Morris Award

This award honours the memory of John and Martha Morris, the late parents of Peter Morris, the Deputy Editor of Ambix who has contributed the endowment for this award.

The Morris Award is administered by a sub-committee on behalf of SHAC. The recipient chosen to receive the Morris Award will be expected to deliver a lecture at a meeting of SHAC, where the awardee will be presented with an appropriate framed photograph, picture or document and the sum of £300. The award is international in scope, and nominations are invited from anywhere in the world.

The Society has awarded the second John and Martha Morris Award for the History of Modern Chemistry and the Chemical Industry to Professor Mary Jo Nye, Horning Professor in the Humanities and Professor of History Emeritus, History of Modern Physical Sciences, in the Department of History, Oregon State University, Corvallis, Oregon. Professor Nye has been given this award for her path-breaking work on the history of modern physical chemistry, most recently her acclaimed biography of Michael Polyani.
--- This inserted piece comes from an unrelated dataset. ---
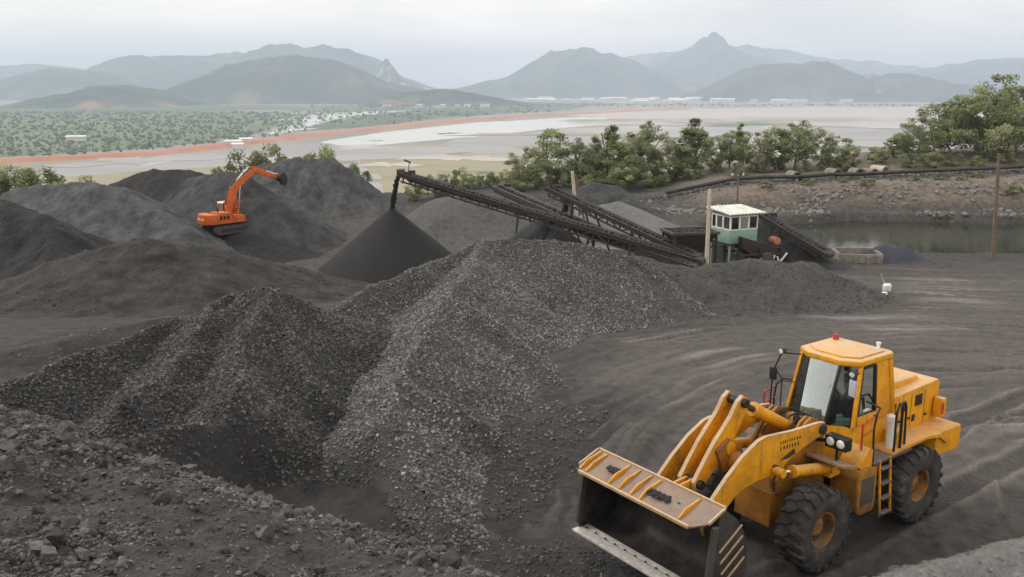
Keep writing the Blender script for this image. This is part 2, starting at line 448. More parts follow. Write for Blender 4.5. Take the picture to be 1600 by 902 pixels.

Professor Nye will give the Morris Lecture at the 9th International Conference for the History of Chemistry in Uppsala, Sweden, in August 2013, and the award will then be presented to her at a reception.

Professor Nye completed her undergraduate studies at Vanderbuilt University and the University of Wisconsin, taking her PhD in History of Science at the University of Wisconsin. From 1970 she taught at the University of Oklahoma, where she was named George Lynn Cross Researh Professor in the History of Science in 1991. She was appointed a Thomas Hart and Mary Jones Horning Professor of the Humanities and Professor of History at OSU in 1994. Her research interests include the history of chemistry and physics since the eighteenth century in western Europe, the UK and the United States; the social and cultural history of science, including laboratory science, university education, and the political activities of scientists; and the philosophy of science, especially relations between theory and evidence. Nye is currently working on further aspects of the work of Michael Polyani, and on the styles of research collaboration in the laboratories of Linus Pauling and other modern chemists.

The first Morris Award was given to Professor Raymond Stokes (University of Glasgow) for his path-breaking work on the German chemical industry.